### Task instructions
Everything from the first line down to the line containing "TOP, MID, FL = 0.733, 0.382, 0.0" is to be retyped exactly, both ends included, with pictures left out.

### Listed entries
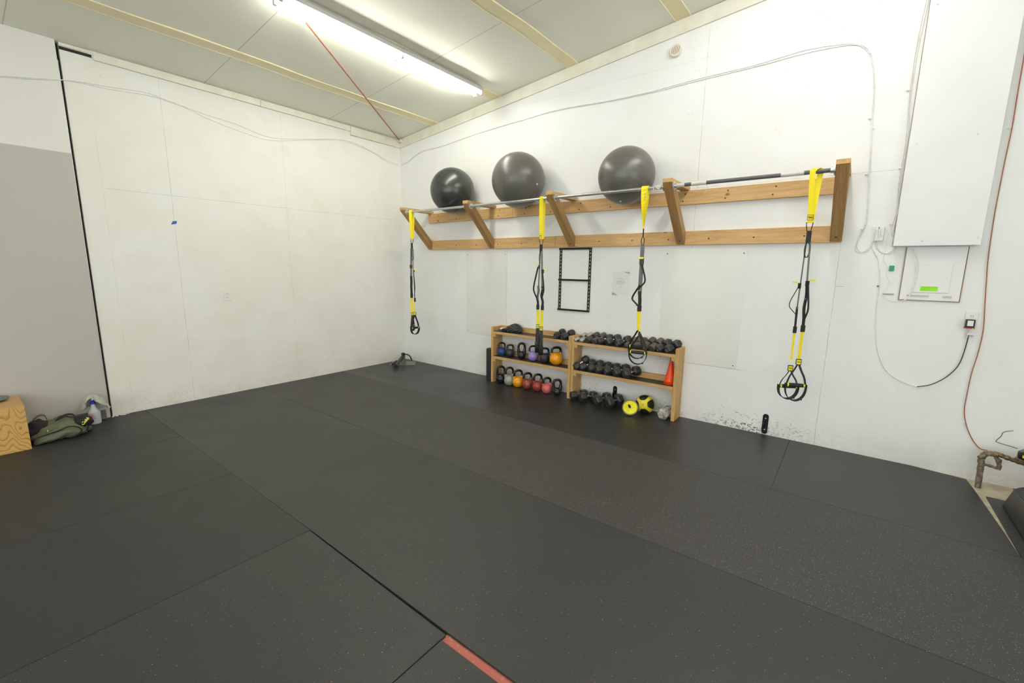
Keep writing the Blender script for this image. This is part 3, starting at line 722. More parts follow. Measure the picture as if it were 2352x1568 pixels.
c = blk(t, 'cam_buckle', 5.720, BY, 1.47, 1.515, 0.016, 0.02, FACE, 'blackmetal'); blk(t, 'release_tab', 5.690, BY - 0.01, 1.515, 1.527, 0.036, 0.016, FACE, 'yellowp', c)
c = blk(t, 'cam_buckle', 5.772, BY, 1.49, 1.535, 0.022, 0.02, FACE, 'blackmetal'); blk(t, 'release_tab', 5.808, BY - 0.01, 1.533, 1.545, 0.038, 0.016, FACE, 'yellowp', c)
blk(t, 'sleeve', 5.725, BY, 1.10, 1.155, 0.022, 0.018, FACE); blk(t, 'sleeve', 5.780, BY, 1.115, 1.17, 0.028, 0.018, FACE)
strand(t, 5.725, 5.725, 1.10, 0.87, 'yellow', 0.017, FACE, 'yellow_strap'); strand(t, 5.779, 5.779, 1.115, 0.87, 'yellow', 0.025, FACE, 'yellow_strap')
handle_set(t, 5.727, BY, 0.798, 0.640, 0.530, math.radians(28), math.radians(12), white=True, gl=0.125, spread=1.3, wmix=0.7); handle_set(t, 5.780, BY - 0.004, 0.860, 0.660, 0.525, math.radians(20), math.radians(12), gl=0.125, spread=1.3, wmix=0.7)

# ================================================================ STORAGE RACKS
def storage(label, x0, x1):
    t = thing('storage_rack', label, 'storage rack', ((x0 + x1) / 2, -0.12, 0), 'timber storage racks')
    D0, D1 = -0.216, -0.008
    for a in (x0, x1 - 0.037):
        b = mk(); box(b, a, a + 0.037, D0, D1, 0.0005, 0.79); obj('side_panel', b, 'pine_z', t, bevel=0.0025)
    for zt in (0.728, 0.377):
        b = mk(); box(b, x0 + 0.0375, x1 - 0.0375, D0, D1 - 0.038, zt - 0.036, zt); obj('shelf', b, 'pine_x', t, bevel=0.0025)
        b = mk(); box(b, x0 + 0.040, x1 - 0.040, D0 + 0.006, D1 - 0.039, zt + 0.0003, zt + 0.005); obj('shelf_liner', b, 'liner', t)
        b = mk(); box(b, x0 + 0.0375, x1 - 0.0375, D1 - 0.0375, D1, zt - 0.030, zt + 0.068); obj('back_board', b, 'pine_x', t, bevel=0.0025)
        for a in (x0 + 0.0375, x1 - 0.0375 - 0.038):
            b = mk(); box(b, a, a + 0.038, D0 + 0.004, D1 - 0.040, zt - 0.075, zt - 0.0365); obj('cleat', b, 'pine_y', t, bevel=0.002)
    return t
storage('timber rack on the left holding the kettlebells', 2.140, 3.422)
storage('timber rack on the right holding the dumbbells', 3.428, 4.712)
TOP, MID, FL = 0.733, 0.382, 0.0

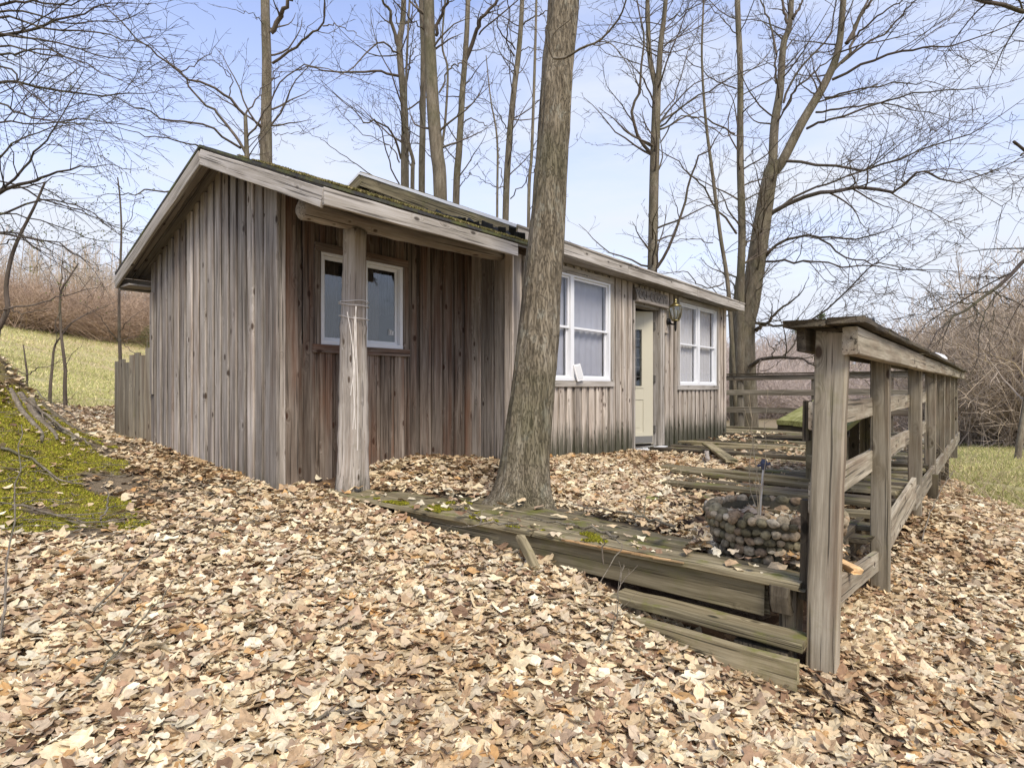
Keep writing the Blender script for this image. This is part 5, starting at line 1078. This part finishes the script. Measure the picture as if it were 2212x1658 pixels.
tree('large twin trunked tree right of the cabin with long limbs sweeping right', [([(1606, 1000), (1610, 905), (1606, 720), (1622, 645), (1642, 508), (1661, 391), (1673, 350)], .34, .15, Y, Y), ([(1668, 380), (1673, 274), (1685, 196), (1692, 98), (1708, 31), (1712, -200)], .115, .06, Y, Y+.4), ([(1672, 372), (1692, 344), (1732, 266), (1782, 180), (1810, 109), (1822, 0), (1840, -220)], .13, .06, Y, Y-.8), ([(1592, 1000), (1592, 905), (1588, 760), (1590, 690), (1598, 600)], .20, .10, Y+.3, Y+.3)],
     [(C3([(850, 890), (1000, 905), (1200, 930), (1300, 930), (1400, 900), (1500, 870), (1760, 780), (1950, 690)]), .038, .010, Y-.2, Y-4), (C3([(740, 1190), (880, 1110), (1000, 1070), (1100, 1060), (1240, 1045), (1390, 1060), (1480, 1030), (1560, 960), (1640, 970), (1760, 1010), (2000, 940)]), .06, .010, Y, Y-5), (C3([(735, 1210), (900, 1080), (1030, 1030), (1150, 990), (1300, 930), (1400, 860), (1480, 790)]), .035, .008, Y, Y-2), (C3([(720, 1430), (800, 1340), (930, 1305), (1050, 1315), (1200, 1325), (1330, 1305), (1480, 1240)]), .042, .008, Y, Y-3), (C3([(1030, 1320), (1100, 1360), (1180, 1420), (1290, 1450), (1400, 1460), (1560, 1490), (1700, 1500)]), .024, .006, Y-1, Y-4), (C3([(730, 1445), (870, 1450), (1000, 1450), (1250, 1470), (1500, 1490), (1800, 1500)]), .03, .006, Y, Y-4.5), (C3([(960, 710), (1030, 680), (1100, 660), (1360, 570), (1520, 530), (1700, 500), (1960, 480)]), .034, .008, Y-.4, Y-3.5), (C3([(1010, 620), (1150, 600), (1330, 575), (1500, 590), (1700, 640)]), .028, .007, Y-.4, Y-3), (C3([(1060, 540), (1200, 510), (1400, 470), (1560, 460), (1700, 470)]), .026, .007, Y-.5, Y-2.5), (C3([(1100, 440), (1300, 340), (1500, 280), (1640, 260), (1800, 240), (2150, 110)]), .036, .008, Y-.5, Y-4), (C3([(1150, 350), (1280, 250), (1400, 180), (1500, 60), (1560, 0)]), .03, .012, Y-.6, Y-1.5), (C3([(1180, 240), (1260, 80), (1320, 0), (1400, -150)]), .05, .02, Y-.8, Y-1), (C3([(1170, 240), (1280, 150), (1400, 60), (1520, -20)]), .03, .012, Y-.8, Y-2), (C3([(830, 570), (870, 450), (960, 330), (1080, 210), (1110, 100), (1115, 0), (1130, -100)]), .03, .012, Y, Y-.8), (C3([(830, 610), (900, 500), (1000, 400), (1130, 290)]), .035, .014, Y, Y-.6), (C3([(850, 130), (830, 0), (810, -150)]), .04, .02, Y, Y), (C3([(880, 100), (920, 40), (950, -60)]), .04, .02, Y, Y), (C3([(790, 300), (750, 120), (700, 0), (680, -100)]), .03, .012, Y, Y+1), (C3([(790, 460), (785, 330), (860, 150)]), .03, .012, Y, Y+.6), (C3([(1080, 420), (1200, 280), (1230, 130), (1300, 0)]), .045, .02, Y, Y+.5),
      (E3([(480, 700), (560, 640), (650, 600), (900, 580), (1040, 570), (1150, 590), (1300, 650), (1400, 700), (1700, 800)]), .055, .012, Y-.3, Y-3.5), (E3([(780, 570), (790, 510), (800, 450), (700, 330), (560, 230)]), .018, .008, Y-1.4, Y-1.6), (E3([(800, 450), (890, 370), (985, 275)]), .014, .006, Y-1.4, Y-1.8), (E3([(560, 190), (650, 120), (740, 60), (850, -60), (1100, -250)]), .055, .02, Y-.2, Y-1.5), (E3([(560, 90), (720, 90), (890, 140), (1000, 110), (1100, 90), (1420, 30), (1900, -380), (2160, -690)]), .035, .012, Y-.3, Y-4), (E3([(640, 770), (820, 690), (980, 600)]), .012, .006, Y-1.4, Y-1.4)], Y, auto=10, autolen=(1, 2.4), zlow=1.5, sides=26, twig=(2.6, 4.0, 5.2), rmin=.0058)
# trees standing just outside the frame whose limbs reach into it
Y = 6.5
tree('off side maple at the left whose long fine branches fill the upper left sky', [([(-520, 1200), (-500, 700), (-470, 200), (-440, -300), (-430, -800)], .16, .09, Y, Y)],
     [(A3([(-1350, 500), (-700, 330), (0, 230), (200, 190), (450, 120), (600, 60), (780, 20)]), .024, .005, Y, Y+.6), (A3([(-1350, 300), (-600, 120), (0, 40), (200, 10), (400, 30), (620, 0)]), .022, .005, Y, Y+.2), (A3([(-1350, 600), (-600, 430), (0, 360), (120, 350), (300, 330), (450, 390), (570, 440)]), .018, .004, Y, Y-.6), (A3([(-1350, 800), (-600, 600), (0, 540), (150, 550), (450, 595), (700, 615), (860, 610), (1000, 600)]), .022, .004, Y, Y+1), (A3([(-1350, 450), (-700, 200), (0, 220), (320, 270), (560, 340), (800, 390), (960, 400)]), .019, .004, Y, Y+.5), (A3([(-700, 300), (0, 440), (130, 540), (300, 680), (420, 780)]), .015, .004, Y, Y-.5), (A3([(-1350, 900), (-500, 620), (0, 680), (120, 720), (250, 770), (480, 800), (700, 850)]), .018, .004, Y, Y-.8), (A3([(-1350, 1100), (-500, 900), (0, 800), (200, 810), (460, 780), (800, 810), (980, 860)]), .016, .004, Y, Y+.6), (A3([(-700, 250), (0, 110), (300, 190), (600, 200), (820, 260), (990, 300)]), .017, .004, Y, Y), (A3([(-600, 100), (0, 70), (250, 100), (460, 160), (800, 120), (940, 60)]), .016, .004, Y, Y+1), (A3([(-600, 350), (0, 290), (280, 350), (460, 380), (700, 480), (870, 560)]), .014, .004, Y, Y-.6)],
     Y, auto=0, mc='bark3', rmin=.0034, lscale=.60, twig=(2.6, 3.8, 4.5), up=.02, amin=.25, amax=.7)
Y = 7.5
tree('budding shrubby tree at the left edge with tiny green leaves on its twigs', [([(-330, 1000), (-260, 800), (-150, 600), (-90, 480)], .07, .04, Y, Y)],
     [(A3([(-270, 1440), (0, 1240), (200, 1180), (300, 1130), (480, 1090), (620, 1080)]), .026, .006, Y, Y-.5), (A3([(-270, 1440), (100, 1130), (240, 980), (350, 830), (480, 610)]), .02, .006, Y, Y), (A3([(-270, 1300), (0, 1000), (150, 900), (400, 810), (800, 800)]), .018, .004, Y, Y+.7), (A3([(-270, 1500), (0, 1390), (300, 1300), (480, 1330), (620, 1400), (800, 1540)]), .018, .004, Y, Y-.6), (A3([(-270, 1560), (0, 1510), (200, 1540), (400, 1600), (560, 1700)]), .018, .004, Y, Y-.4), (S3([(-300, 480), (0, 445), (150, 470), (250, 490), (380, 500), (480, 570), (560, 620)]), .02, .004, Y, Y-.8), (S3([(-300, 300), (0, 170), (150, 140), (300, 90), (420, 60)]), .018, .004, Y, Y), (A3([(-270, 1250), (0, 1180), (200, 1250), (400, 1330), (560, 1390), (700, 1450), (850, 1500)]), .016, .004, Y, Y+.5), (S3([(-200, 330), (0, 310), (200, 330), (400, 400), (600, 480), (760, 500)]), .014, .004, Y, Y+.5), (S3([(-200, 560), (0, 520), (120, 490), (300, 540), (460, 650)]), .012, .003, Y, Y-.5)],
     Y, auto=0, mc='bark3', rmin=.0032, lscale=.65, twig=(2.8, 4.2, 5), up=.03, amin=.3, amax=.8, buds=.9)
Y = 6.5
tree('dark branched tree off the right edge with a limb reaching down toward the railing', [([(2700, 1200), (2680, 700), (2660, 300), (2640, -300), (2630, -700)], .16, .10, Y+1, Y+1)],
     [(D3([(2000, -300), (1300, -60), (960, 60), (771, 170), (660, 280), (570, 370), (480, 435), (400, 490), (310, 540), (240, 600), (190, 690)]), .030, .006, Y+.8, Y), (D3([(470, 440), (400, 440), (340, 430), (240, 460), (120, 510), (0, 525)]), .008, .003, Y, Y-.5), (D3([(730, 250), (660, 330), (570, 430), (520, 500), (500, 580), (490, 720), (465, 830)]), .008, .004, Y, Y-.4), (D3([(600, 360), (650, 420), (690, 460)]), .007, .004, Y, Y-.3), (D3([(480, 440), (470, 520), (465, 585)]), .006, .003, Y, Y-.2), (D3([(660, 265), (580, 275), (510, 272)]), .009, .005, Y, Y-.4), (D3([(585, 380), (590, 480), (570, 620)]), .006, .003, Y, Y-.2), (D3([(771, 100), (640, 190), (540, 150), (440, 50)]), .006, .002, Y, Y-.6), (D3([(1300, 200), (900, 330), (771, 400), (620, 680), (470, 760), (300, 790)]), .006, .002, Y, Y+1), (C3([(2900, -250), (2500, -10), (2300, 60), (2159, 60), (1890, -5), (1700, -60)]), .035, .014, Y+.8, Y-.8),
      (C3([(2700, 1150), (2400, 1000), (2159, 980), (2050, 1130), (1900, 1060), (1700, 1080)]), .007, .003, Y+.3, Y), (C3([(2600, 300), (2400, 260), (2159, 230), (2000, 280), (1860, 380), (1730, 470)]), .008, .003, Y+.4, Y), (C3([(2600, 700), (2400, 850), (2159, 850), (2000, 900), (1850, 960)]), .006, .002, Y+.4, Y), (C3([(2500, 100), (2300, 60), (2159, 40), (2030, 110)]), .01, .005, Y, Y)],
     Y, auto=0, mc='bark3', mt='bark2', rmin=.0030, lscale=.6, twig=(2.4, 4.0, 5), up=-.01)
mb = MB(); tubes(mb, [(limb([(2190, 306), (2203, 316), (2230, 335), (2300, 360)], 5.2, 5.4, 8), np.array([.012, .013, .012, .013, .014, .014, .015, .016])), (limb([(2205, 336), (2216, 330), (2250, 345)], 5.2, 5.4, 5), np.full(5, .008))], 7, True)
# broken limb, hangs from the off-side tree
tag(mb.build('broken_limb', M['bark3'], smooth=True), 'short dark broken limb end poking in at the right edge of the sky', 'branch')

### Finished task
Keep writing the Blender script for this image. This is part 3, starting at line 722. More parts follow. Measure the picture as if it were 2352x1568 pixels.
c = blk(t, 'cam_buckle', 5.720, BY, 1.47, 1.515, 0.016, 0.02, FACE, 'blackmetal'); blk(t, 'release_tab', 5.690, BY - 0.01, 1.515, 1.527, 0.036, 0.016, FACE, 'yellowp', c)
c = blk(t, 'cam_buckle', 5.772, BY, 1.49, 1.535, 0.022, 0.02, FACE, 'blackmetal'); blk(t, 'release_tab', 5.808, BY - 0.01, 1.533, 1.545, 0.038, 0.016, FACE, 'yellowp', c)
blk(t, 'sleeve', 5.725, BY, 1.10, 1.155, 0.022, 0.018, FACE); blk(t, 'sleeve', 5.780, BY, 1.115, 1.17, 0.028, 0.018, FACE)
strand(t, 5.725, 5.725, 1.10, 0.87, 'yellow', 0.017, FACE, 'yellow_strap'); strand(t, 5.779, 5.779, 1.115, 0.87, 'yellow', 0.025, FACE, 'yellow_strap')
handle_set(t, 5.727, BY, 0.798, 0.640, 0.530, math.radians(28), math.radians(12), white=True, gl=0.125, spread=1.3, wmix=0.7); handle_set(t, 5.780, BY - 0.004, 0.860, 0.660, 0.525, math.radians(20), math.radians(12), gl=0.125, spread=1.3, wmix=0.7)

# ================================================================ STORAGE RACKS
def storage(label, x0, x1):
    t = thing('storage_rack', label, 'storage rack', ((x0 + x1) / 2, -0.12, 0), 'timber storage racks')
    D0, D1 = -0.216, -0.008
    for a in (x0, x1 - 0.037):
        b = mk(); box(b, a, a + 0.037, D0, D1, 0.0005, 0.79); obj('side_panel', b, 'pine_z', t, bevel=0.0025)
    for zt in (0.728, 0.377):
        b = mk(); box(b, x0 + 0.0375, x1 - 0.0375, D0, D1 - 0.038, zt - 0.036, zt); obj('shelf', b, 'pine_x', t, bevel=0.0025)
        b = mk(); box(b, x0 + 0.040, x1 - 0.040, D0 + 0.006, D1 - 0.039, zt + 0.0003, zt + 0.005); obj('shelf_liner', b, 'liner', t)
        b = mk(); box(b, x0 + 0.0375, x1 - 0.0375, D1 - 0.0375, D1, zt - 0.030, zt + 0.068); obj('back_board', b, 'pine_x', t, bevel=0.0025)
        for a in (x0 + 0.0375, x1 - 0.0375 - 0.038):
            b = mk(); box(b, a, a + 0.038, D0 + 0.004, D1 - 0.040, zt - 0.075, zt - 0.0365); obj('cleat', b, 'pine_y', t, bevel=0.002)
    return t
storage('timber rack on the left holding the kettlebells', 2.140, 3.422)
storage('timber rack on the right holding the dumbbells', 3.428, 4.712)
TOP, MID, FL = 0.733, 0.382, 0.0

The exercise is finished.